Raising Sponsorship

7 messages
03/10/2013 at 15:51

Has anyone pledged to raise a certain amount for a charity and then not met the target?

Just wondering what course of action the charity took if any to get the remaining amount. I've always met my fundraising goals but I'm sure this question plays on many of our minds.

Thanks

cougie    pirate
03/10/2013 at 15:57
You can't be forced to pay the difference legally, but they may pressure you to do so. Its a tax thing - so they place is for a donation - not say sold for ??2k or whatever.

If you didn't raise enough you could always do a different (free) activity later in the year and ask for more sponsorship ?
seren nos yn canu    pirate
03/10/2013 at 16:01

Whatever the legal side is ...i think you are morally bound to make up the difference yourself.......as otherwise someone else could have had that place and obtained the full amount.......if you don't make it up then you are basically taking the money straight from those people who need it..nothing much different to stealing.

so if you have doubts about making the target and are not prepared to pay for any shortfalls you might have then do not take the place in the first place......

03/10/2013 at 18:00

I disagree with Seren, partly because the amounts are sometimes ridiculously high - c£2000 at the London Marathon for example. I think most of them are happy if you can show you made a decent fist of it. They do keep black lists of people who take charity places with no intention of raising anything, but those people are few and far between. I am also led to believe that the instances of charities pressurising people to make up the difference are rare.

seren nos yn canu    pirate
03/10/2013 at 18:41

I still disagree peter.........there are lots of people willing to raise it........so if you aren't prepard to do it then don't deprive the charity of that money.it is much needed.....

yes they are high because there is enough people willing to do the fundraising required...

If you go into a shop and think that an item is over priced.you don't just steal it and then leave the money you think its worth...you pay it or you leave it

03/10/2013 at 19:06

I made up the shortfall for London this year and yes £2000 is a big ask, but I signed up to it, so felt obliged. I'm glad I chose a charity that had previously supported my family as that made it feel ok about it. 

04/10/2013 at 10:44

I feel uncomfortable with the bond process. It limits choice on what people do for which charity and it corners the market on marathon places and somewhere along the lines people are making money out of it.

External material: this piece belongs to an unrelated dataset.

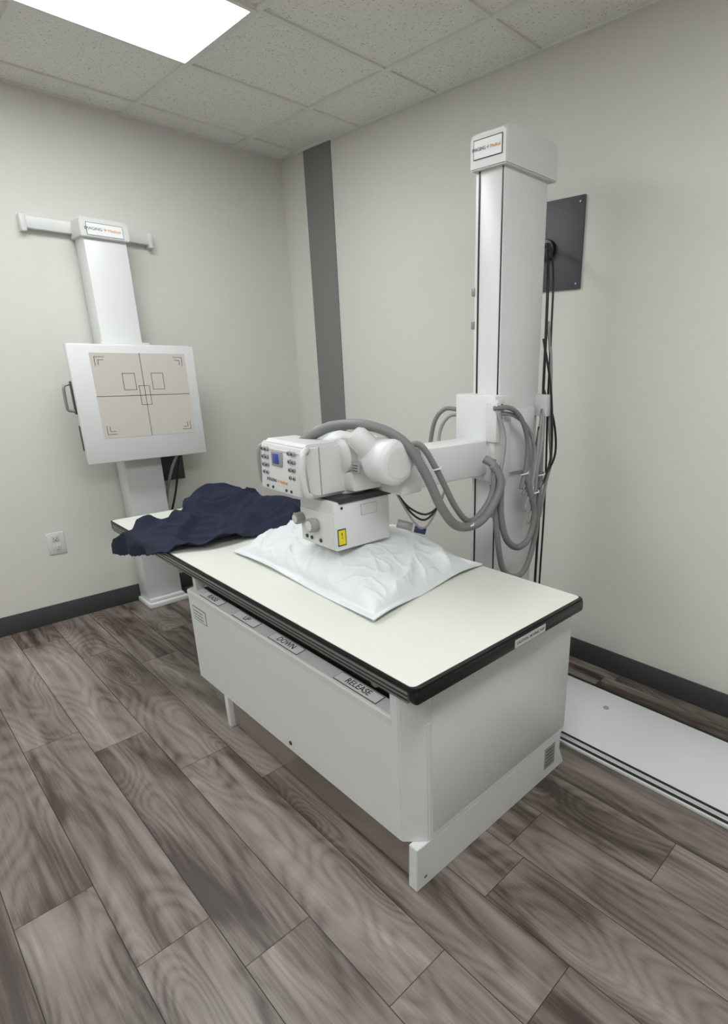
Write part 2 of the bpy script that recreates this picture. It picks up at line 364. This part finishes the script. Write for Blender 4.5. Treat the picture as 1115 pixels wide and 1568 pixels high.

Also runners who are hell bent on doing these big events are losing friends and annoying folks by perpetually badgering for big donations / come to my gala night / guess what time I finnish raffle.

I am a charitable person, everytime I get a pay increase I set up a monthly charity dd (or increase and existing one) and give a small % away. I have also vowed that my first HM and first Marathon I will really try to go big on fundraising. However I will do it on my own terms and not go for bond places.